3D scene scripts:
#####

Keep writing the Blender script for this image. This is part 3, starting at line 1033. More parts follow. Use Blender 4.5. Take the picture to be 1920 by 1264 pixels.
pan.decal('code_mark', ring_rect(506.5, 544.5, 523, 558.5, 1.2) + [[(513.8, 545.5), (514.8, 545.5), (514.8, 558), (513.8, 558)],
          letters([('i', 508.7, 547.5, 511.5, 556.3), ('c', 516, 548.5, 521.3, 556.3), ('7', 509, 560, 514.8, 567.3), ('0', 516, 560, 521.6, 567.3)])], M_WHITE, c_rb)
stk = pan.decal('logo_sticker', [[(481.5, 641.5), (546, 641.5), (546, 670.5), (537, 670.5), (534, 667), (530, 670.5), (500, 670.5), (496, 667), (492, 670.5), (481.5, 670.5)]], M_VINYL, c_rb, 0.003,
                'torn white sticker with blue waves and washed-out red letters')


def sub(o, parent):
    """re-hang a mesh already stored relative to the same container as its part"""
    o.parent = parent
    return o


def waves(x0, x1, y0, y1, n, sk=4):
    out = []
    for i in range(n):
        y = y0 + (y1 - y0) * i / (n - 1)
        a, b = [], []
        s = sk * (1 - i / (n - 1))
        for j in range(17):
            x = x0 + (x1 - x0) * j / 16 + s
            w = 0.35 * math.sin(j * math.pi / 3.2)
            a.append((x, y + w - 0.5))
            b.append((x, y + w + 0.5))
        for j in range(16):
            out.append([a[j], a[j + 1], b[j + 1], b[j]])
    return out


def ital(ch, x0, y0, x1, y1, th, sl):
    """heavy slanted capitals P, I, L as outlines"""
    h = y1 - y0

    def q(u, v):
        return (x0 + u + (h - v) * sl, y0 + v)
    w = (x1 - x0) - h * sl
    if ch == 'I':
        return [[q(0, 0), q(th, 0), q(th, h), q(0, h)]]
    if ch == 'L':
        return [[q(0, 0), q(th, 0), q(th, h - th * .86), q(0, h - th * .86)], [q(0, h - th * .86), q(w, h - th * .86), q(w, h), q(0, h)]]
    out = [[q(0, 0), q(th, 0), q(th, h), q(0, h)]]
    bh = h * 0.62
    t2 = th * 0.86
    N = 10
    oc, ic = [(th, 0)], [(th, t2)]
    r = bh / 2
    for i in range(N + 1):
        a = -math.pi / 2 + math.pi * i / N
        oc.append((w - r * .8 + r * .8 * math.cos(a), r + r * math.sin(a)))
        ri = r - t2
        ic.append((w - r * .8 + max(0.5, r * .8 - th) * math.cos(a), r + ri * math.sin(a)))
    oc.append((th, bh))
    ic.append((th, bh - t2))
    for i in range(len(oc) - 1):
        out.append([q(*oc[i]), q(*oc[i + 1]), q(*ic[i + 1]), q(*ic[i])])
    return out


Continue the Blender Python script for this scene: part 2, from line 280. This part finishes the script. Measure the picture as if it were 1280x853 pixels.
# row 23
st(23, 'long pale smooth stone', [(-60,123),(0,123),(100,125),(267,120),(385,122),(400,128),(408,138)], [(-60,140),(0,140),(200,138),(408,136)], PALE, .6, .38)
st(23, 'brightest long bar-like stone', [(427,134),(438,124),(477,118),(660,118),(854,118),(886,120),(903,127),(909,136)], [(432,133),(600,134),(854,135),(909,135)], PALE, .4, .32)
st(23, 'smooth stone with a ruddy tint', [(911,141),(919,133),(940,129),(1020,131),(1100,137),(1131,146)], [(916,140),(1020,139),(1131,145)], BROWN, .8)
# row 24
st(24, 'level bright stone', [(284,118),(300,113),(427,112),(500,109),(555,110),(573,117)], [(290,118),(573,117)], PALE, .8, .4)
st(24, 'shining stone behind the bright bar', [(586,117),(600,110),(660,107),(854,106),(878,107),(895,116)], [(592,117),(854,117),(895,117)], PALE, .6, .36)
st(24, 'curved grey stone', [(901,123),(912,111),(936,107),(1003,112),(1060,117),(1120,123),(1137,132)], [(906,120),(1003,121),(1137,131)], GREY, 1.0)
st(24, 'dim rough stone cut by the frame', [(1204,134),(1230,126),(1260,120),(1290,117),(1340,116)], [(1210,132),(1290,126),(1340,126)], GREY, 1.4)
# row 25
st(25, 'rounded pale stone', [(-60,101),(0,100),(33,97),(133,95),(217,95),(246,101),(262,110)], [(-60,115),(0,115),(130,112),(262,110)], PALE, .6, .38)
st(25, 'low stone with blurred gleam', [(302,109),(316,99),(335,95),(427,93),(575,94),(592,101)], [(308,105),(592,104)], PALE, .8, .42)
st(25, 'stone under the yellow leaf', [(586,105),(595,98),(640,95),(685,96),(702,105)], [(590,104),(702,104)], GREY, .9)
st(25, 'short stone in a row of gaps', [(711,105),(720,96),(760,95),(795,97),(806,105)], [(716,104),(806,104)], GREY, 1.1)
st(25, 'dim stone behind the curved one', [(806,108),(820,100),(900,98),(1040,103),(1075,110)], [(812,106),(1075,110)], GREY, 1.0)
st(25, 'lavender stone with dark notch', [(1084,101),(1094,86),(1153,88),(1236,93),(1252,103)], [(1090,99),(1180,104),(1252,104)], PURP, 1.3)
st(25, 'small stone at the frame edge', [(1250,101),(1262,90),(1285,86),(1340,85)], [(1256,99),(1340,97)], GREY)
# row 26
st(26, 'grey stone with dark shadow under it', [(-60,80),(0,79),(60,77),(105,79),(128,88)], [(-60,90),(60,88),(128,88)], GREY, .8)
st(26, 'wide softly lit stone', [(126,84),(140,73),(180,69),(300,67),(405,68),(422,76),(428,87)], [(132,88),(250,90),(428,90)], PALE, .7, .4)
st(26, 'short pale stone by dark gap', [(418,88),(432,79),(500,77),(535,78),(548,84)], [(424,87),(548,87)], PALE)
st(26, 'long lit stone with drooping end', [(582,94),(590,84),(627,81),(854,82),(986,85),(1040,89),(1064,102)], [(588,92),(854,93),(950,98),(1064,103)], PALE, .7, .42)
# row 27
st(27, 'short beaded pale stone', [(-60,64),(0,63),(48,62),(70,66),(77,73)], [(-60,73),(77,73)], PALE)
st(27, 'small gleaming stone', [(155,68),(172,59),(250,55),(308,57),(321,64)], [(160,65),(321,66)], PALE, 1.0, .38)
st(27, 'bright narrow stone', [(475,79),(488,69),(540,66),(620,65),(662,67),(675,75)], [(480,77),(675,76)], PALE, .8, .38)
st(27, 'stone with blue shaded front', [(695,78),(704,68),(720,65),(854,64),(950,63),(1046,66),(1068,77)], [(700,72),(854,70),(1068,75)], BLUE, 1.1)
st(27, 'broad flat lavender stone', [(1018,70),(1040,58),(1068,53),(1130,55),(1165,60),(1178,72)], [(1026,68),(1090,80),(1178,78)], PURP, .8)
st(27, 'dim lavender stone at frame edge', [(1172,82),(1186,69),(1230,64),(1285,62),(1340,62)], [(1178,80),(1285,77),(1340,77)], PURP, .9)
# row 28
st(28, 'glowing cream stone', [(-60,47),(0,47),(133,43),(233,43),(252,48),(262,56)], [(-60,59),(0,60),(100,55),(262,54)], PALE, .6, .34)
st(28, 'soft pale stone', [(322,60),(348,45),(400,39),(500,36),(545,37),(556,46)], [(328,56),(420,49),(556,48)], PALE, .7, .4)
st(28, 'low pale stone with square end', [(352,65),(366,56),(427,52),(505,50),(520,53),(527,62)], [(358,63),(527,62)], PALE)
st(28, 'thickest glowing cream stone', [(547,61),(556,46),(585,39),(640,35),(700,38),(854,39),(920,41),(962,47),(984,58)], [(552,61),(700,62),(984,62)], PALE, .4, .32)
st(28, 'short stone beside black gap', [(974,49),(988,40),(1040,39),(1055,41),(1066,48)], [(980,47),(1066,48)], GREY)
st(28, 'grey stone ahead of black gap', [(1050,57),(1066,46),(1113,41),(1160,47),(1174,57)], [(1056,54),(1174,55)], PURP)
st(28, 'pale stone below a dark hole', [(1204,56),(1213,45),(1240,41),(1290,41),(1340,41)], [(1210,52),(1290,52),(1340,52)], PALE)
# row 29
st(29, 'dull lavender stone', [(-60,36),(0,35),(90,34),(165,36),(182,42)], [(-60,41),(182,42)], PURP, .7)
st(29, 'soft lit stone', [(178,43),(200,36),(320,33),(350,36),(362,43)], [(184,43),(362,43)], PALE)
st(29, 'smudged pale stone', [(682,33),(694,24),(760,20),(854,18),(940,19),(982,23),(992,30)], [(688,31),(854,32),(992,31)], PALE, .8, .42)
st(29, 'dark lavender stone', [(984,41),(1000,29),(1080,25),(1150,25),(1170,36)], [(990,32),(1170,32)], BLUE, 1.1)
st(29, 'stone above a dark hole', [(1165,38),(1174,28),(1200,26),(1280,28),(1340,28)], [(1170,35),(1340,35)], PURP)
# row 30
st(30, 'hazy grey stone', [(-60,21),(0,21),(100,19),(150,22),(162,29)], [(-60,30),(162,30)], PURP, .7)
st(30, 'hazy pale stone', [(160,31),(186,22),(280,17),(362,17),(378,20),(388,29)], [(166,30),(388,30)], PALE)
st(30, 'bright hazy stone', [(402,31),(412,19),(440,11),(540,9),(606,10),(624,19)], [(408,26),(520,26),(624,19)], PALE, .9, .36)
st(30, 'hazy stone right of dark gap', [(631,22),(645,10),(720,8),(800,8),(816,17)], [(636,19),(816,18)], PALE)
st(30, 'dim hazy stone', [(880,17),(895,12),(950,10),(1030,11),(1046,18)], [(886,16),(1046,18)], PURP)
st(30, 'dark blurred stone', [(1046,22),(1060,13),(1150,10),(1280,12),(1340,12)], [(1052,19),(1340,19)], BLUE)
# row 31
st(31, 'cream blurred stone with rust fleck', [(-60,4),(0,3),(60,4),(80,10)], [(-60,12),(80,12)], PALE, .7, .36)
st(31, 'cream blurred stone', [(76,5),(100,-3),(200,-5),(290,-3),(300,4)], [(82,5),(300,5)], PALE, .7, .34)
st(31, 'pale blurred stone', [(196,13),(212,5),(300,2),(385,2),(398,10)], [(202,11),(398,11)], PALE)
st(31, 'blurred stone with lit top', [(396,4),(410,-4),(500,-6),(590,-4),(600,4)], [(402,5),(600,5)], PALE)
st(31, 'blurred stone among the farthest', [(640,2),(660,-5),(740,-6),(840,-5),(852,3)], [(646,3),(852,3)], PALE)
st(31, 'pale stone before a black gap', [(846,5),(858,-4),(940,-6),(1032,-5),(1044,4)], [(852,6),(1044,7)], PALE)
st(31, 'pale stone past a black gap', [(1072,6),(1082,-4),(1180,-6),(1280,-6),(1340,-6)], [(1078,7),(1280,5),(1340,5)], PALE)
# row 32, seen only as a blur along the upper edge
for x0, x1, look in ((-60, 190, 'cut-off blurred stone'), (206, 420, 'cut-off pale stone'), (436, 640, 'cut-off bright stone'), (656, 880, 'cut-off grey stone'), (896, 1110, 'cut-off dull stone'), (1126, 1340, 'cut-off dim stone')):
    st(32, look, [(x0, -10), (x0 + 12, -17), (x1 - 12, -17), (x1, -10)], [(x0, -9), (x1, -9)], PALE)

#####

▶ **Directions**: Retype only the lines running from the top of the listing to the line that holds "h = y1 - y0", both ends included.

▶ **Response to this exercise**:
Keep writing the Blender script for this image. This is part 3, starting at line 1033. More parts follow. Use Blender 4.5. Take the picture to be 1920 by 1264 pixels.
pan.decal('code_mark', ring_rect(506.5, 544.5, 523, 558.5, 1.2) + [[(513.8, 545.5), (514.8, 545.5), (514.8, 558), (513.8, 558)],
          letters([('i', 508.7, 547.5, 511.5, 556.3), ('c', 516, 548.5, 521.3, 556.3), ('7', 509, 560, 514.8, 567.3), ('0', 516, 560, 521.6, 567.3)])], M_WHITE, c_rb)
stk = pan.decal('logo_sticker', [[(481.5, 641.5), (546, 641.5), (546, 670.5), (537, 670.5), (534, 667), (530, 670.5), (500, 670.5), (496, 667), (492, 670.5), (481.5, 670.5)]], M_VINYL, c_rb, 0.003,
                'torn white sticker with blue waves and washed-out red letters')


def sub(o, parent):
    """re-hang a mesh already stored relative to the same container as its part"""
    o.parent = parent
    return o


def waves(x0, x1, y0, y1, n, sk=4):
    out = []
    for i in range(n):
        y = y0 + (y1 - y0) * i / (n - 1)
        a, b = [], []
        s = sk * (1 - i / (n - 1))
        for j in range(17):
            x = x0 + (x1 - x0) * j / 16 + s
            w = 0.35 * math.sin(j * math.pi / 3.2)
            a.append((x, y + w - 0.5))
            b.append((x, y + w + 0.5))
        for j in range(16):
            out.append([a[j], a[j + 1], b[j + 1], b[j]])
    return out


def ital(ch, x0, y0, x1, y1, th, sl):
    """heavy slanted capitals P, I, L as outlines"""
    h = y1 - y0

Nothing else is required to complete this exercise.